Reproduce the listing below character for character; drop every image.
──────── Recorded data
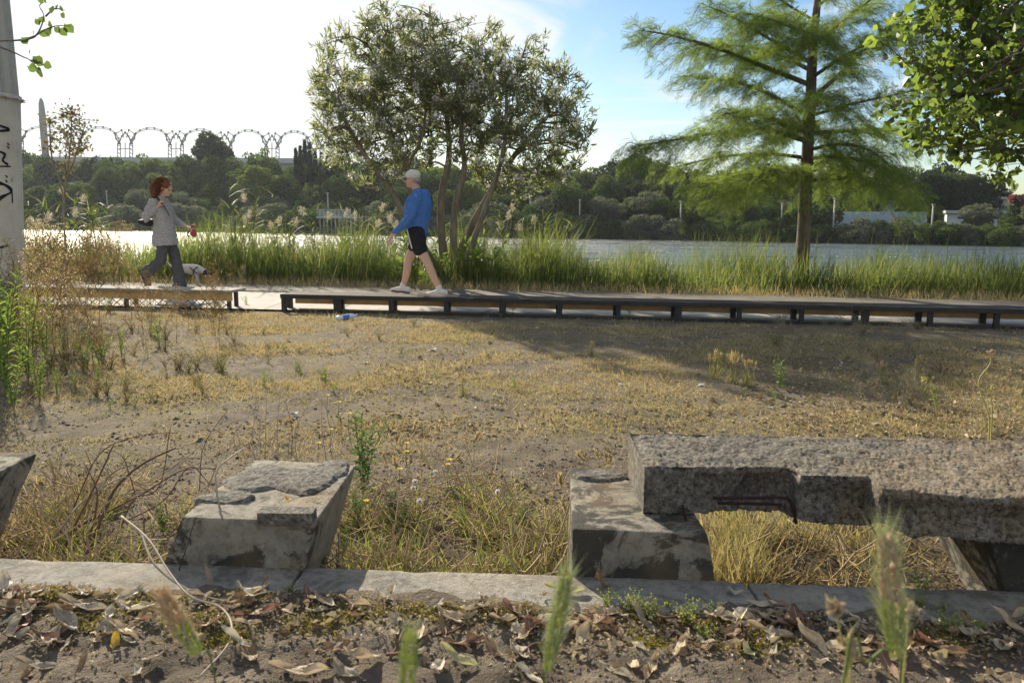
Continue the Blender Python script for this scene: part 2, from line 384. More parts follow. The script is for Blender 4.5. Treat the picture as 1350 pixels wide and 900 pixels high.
# ------------------------------------------------------------------ concrete bench remains and kerb
def concrete(name, a, b, stain=.55, warm=0.0, agg=.6, thr=.52):
    t = NT(name); co = objco(t)
    n1 = t.noise(5, 6, .65, co); n2 = t.noise(38, 5, .7, co)
    v = t.n('ShaderNodeTexVoronoi'); v.inputs['Scale'].default_value = 120; t.l(co, v.inputs['Vector'])
    c = t.ramp(n1, [(.3, a), (.7, b)])
    c = t.mix(t.math('MULTIPLY', t.ramp(n2, [(.38, 1.0), (.55, 0.0)]), .5), c, tuple(x * .45 for x in a))
    c = t.mix(t.math('MULTIPLY', t.ramp(v.outputs['Distance'], [(.12, 1.0), (.3, 0.0)]), agg * .5), c, (.42, .395, .34))
    st = t.noise(7.5, 7, .72, co, .6)
    c = t.mix(t.math('MULTIPLY', t.ramp(st, [(thr, 0.0), (thr + .065, 1.0)]), stain), c, (.045, .042, .036))
    if warm: c = t.mix(t.math('MULTIPLY', t.ramp(t.noise(3.2, 4, .6, co), [(.45, 0.0), (.62, 1.0)]), warm), c, (.44, .30, .15))
    n3 = t.noise(80 if agg > .5 else 110, 5, .78, co); h = t.math('ADD', t.math('MULTIPLY', n2, .6), t.math('ADD', t.math('MULTIPLY', n3, .4 + 1.5 * agg), t.math('MULTIPLY', v.outputs['Distance'], .15 * agg)))
    if agg > .5: c = t.mix(t.ramp(n3, [(.40, .85), (.50, 0.0)]), c, (.055, .048, .038)); c = t.mix(t.ramp(n3, [(.56, 0.0), (.64, .8)]), c, (.46, .43, .37))
    return t.done(t.pr(c, .92, .2, t.bump(h, .9, .012)))
M_conc = concrete('weathered_concrete', (.27, .255, .225), (.43, .405, .355), .7, .25)
M_block = concrete('cast_concrete', (.25, .23, .185), (.45, .415, .34), .9, .35, .3)
M_blockd = concrete('stained_concrete', (.24, .22, .18), (.42, .385, .31), .88, .35, .3, .445)
M_slab = concrete('exposed_aggregate_concrete', (.20, .18, .15), (.33, .305, .255), .4, .35, .9)
M_kerb = concrete('kerb_concrete', (.30, .285, .25), (.47, .445, .385), .4, .15, .4)
M_rust = plain('rusty_steel', (.030, .018, .013), .85, .3, .3, 60)
def rough_solid(name, quadverts, faces, mat, parent=None, bev=.008, cuts=22, amp=.006, seed=0):
    bm = bmesh.new(); vs = [bm.verts.new(v) for v in quadverts]
    for f in faces: bm.faces.new([vs[i] for i in f])
    bmesh.ops.recalc_face_normals(bm, faces=bm.faces)
    bmesh.ops.bevel(bm, geom=bm.edges[:], offset=bev, segments=2, profile=.6, affect='EDGES')
    for _ in range(8):
        L = [e for e in bm.edges if e.calc_length() > cuts]
        if not L: break
        bmesh.ops.subdivide_edges(bm, edges=L, cuts=1, use_grid_fill=True)
    bmesh.ops.triangulate(bm, faces=[f for f in bm.faces if len(f.verts) > 4])
    bm.normal_update()
    D = []
    for v in bm.verts:
        p = v.co * 1
        d = amp * mnoise.fractal(p * 9 + Vector((seed, 0, 0)), 1, 2, 4) + amp * .6 * mnoise.fractal(p * 45 + Vector((seed, 3, 0)), 1, 2, 3)
        e = mnoise.fractal(p * 6 + Vector((0, seed, 5)), 1, 2, 3)
        if e > .40: d -= (e - .40) * amp * 9
        D.append(v.normal * d)
    for v, d in zip(bm.verts, D): v.co += d
    me = bpy.data.meshes.new(name)
    if parent is not None:
        for v in bm.verts: v.co -= parent.location
    bm.to_mesh(me); bm.free()
    for p in me.polygons: p.use_smooth = True
    me.materials.append(mat); ob = bpy.data.objects.new(name, me); COL.objects.link(ob)
    if parent is not None: ob.parent = parent
    return ob
HEX = [(0,1,2,3),(7,6,5,4),(0,4,5,1),(1,5,6,2),(2,6,7,3),(3,7,4,0)]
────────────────
# [Answer to the exercise]
Continue the Blender Python script for this scene: part 2, from line 384. More parts follow. The script is for Blender 4.5. Treat the picture as 1350 pixels wide and 900 pixels high.
# ------------------------------------------------------------------ concrete bench remains and kerb
def concrete(name, a, b, stain=.55, warm=0.0, agg=.6, thr=.52):
    t = NT(name); co = objco(t)
    n1 = t.noise(5, 6, .65, co); n2 = t.noise(38, 5, .7, co)
    v = t.n('ShaderNodeTexVoronoi'); v.inputs['Scale'].default_value = 120; t.l(co, v.inputs['Vector'])
    c = t.ramp(n1, [(.3, a), (.7, b)])
    c = t.mix(t.math('MULTIPLY', t.ramp(n2, [(.38, 1.0), (.55, 0.0)]), .5), c, tuple(x * .45 for x in a))
    c = t.mix(t.math('MULTIPLY', t.ramp(v.outputs['Distance'], [(.12, 1.0), (.3, 0.0)]), agg * .5), c, (.42, .395, .34))
    st = t.noise(7.5, 7, .72, co, .6)
    c = t.mix(t.math('MULTIPLY', t.ramp(st, [(thr, 0.0), (thr + .065, 1.0)]), stain), c, (.045, .042, .036))
    if warm: c = t.mix(t.math('MULTIPLY', t.ramp(t.noise(3.2, 4, .6, co), [(.45, 0.0), (.62, 1.0)]), warm), c, (.44, .30, .15))
    n3 = t.noise(80 if agg > .5 else 110, 5, .78, co); h = t.math('ADD', t.math('MULTIPLY', n2, .6), t.math('ADD', t.math('MULTIPLY', n3, .4 + 1.5 * agg), t.math('MULTIPLY', v.outputs['Distance'], .15 * agg)))
    if agg > .5: c = t.mix(t.ramp(n3, [(.40, .85), (.50, 0.0)]), c, (.055, .048, .038)); c = t.mix(t.ramp(n3, [(.56, 0.0), (.64, .8)]), c, (.46, .43, .37))
    return t.done(t.pr(c, .92, .2, t.bump(h, .9, .012)))
M_conc = concrete('weathered_concrete', (.27, .255, .225), (.43, .405, .355), .7, .25)
M_block = concrete('cast_concrete', (.25, .23, .185), (.45, .415, .34), .9, .35, .3)
M_blockd = concrete('stained_concrete', (.24, .22, .18), (.42, .385, .31), .88, .35, .3, .445)
M_slab = concrete('exposed_aggregate_concrete', (.20, .18, .15), (.33, .305, .255), .4, .35, .9)
M_kerb = concrete('kerb_concrete', (.30, .285, .25), (.47, .445, .385), .4, .15, .4)
M_rust = plain('rusty_steel', (.030, .018, .013), .85, .3, .3, 60)
def rough_solid(name, quadverts, faces, mat, parent=None, bev=.008, cuts=22, amp=.006, seed=0):
    bm = bmesh.new(); vs = [bm.verts.new(v) for v in quadverts]
    for f in faces: bm.faces.new([vs[i] for i in f])
    bmesh.ops.recalc_face_normals(bm, faces=bm.faces)
    bmesh.ops.bevel(bm, geom=bm.edges[:], offset=bev, segments=2, profile=.6, affect='EDGES')
    for _ in range(8):
        L = [e for e in bm.edges if e.calc_length() > cuts]
        if not L: break
        bmesh.ops.subdivide_edges(bm, edges=L, cuts=1, use_grid_fill=True)
    bmesh.ops.triangulate(bm, faces=[f for f in bm.faces if len(f.verts) > 4])
    bm.normal_update()
    D = []
    for v in bm.verts:
        p = v.co * 1
        d = amp * mnoise.fractal(p * 9 + Vector((seed, 0, 0)), 1, 2, 4) + amp * .6 * mnoise.fractal(p * 45 + Vector((seed, 3, 0)), 1, 2, 3)
        e = mnoise.fractal(p * 6 + Vector((0, seed, 5)), 1, 2, 3)
        if e > .40: d -= (e - .40) * amp * 9
        D.append(v.normal * d)
    for v, d in zip(bm.verts, D): v.co += d
    me = bpy.data.meshes.new(name)
    if parent is not None:
        for v in bm.verts: v.co -= parent.location
    bm.to_mesh(me); bm.free()
    for p in me.polygons: p.use_smooth = True
    me.materials.append(mat); ob = bpy.data.objects.new(name, me); COL.objects.link(ob)
    if parent is not None: ob.parent = parent
    return ob
HEX = [(0,1,2,3),(7,6,5,4),(0,4,5,1),(1,5,6,2),(2,6,7,3),(3,7,4,0)]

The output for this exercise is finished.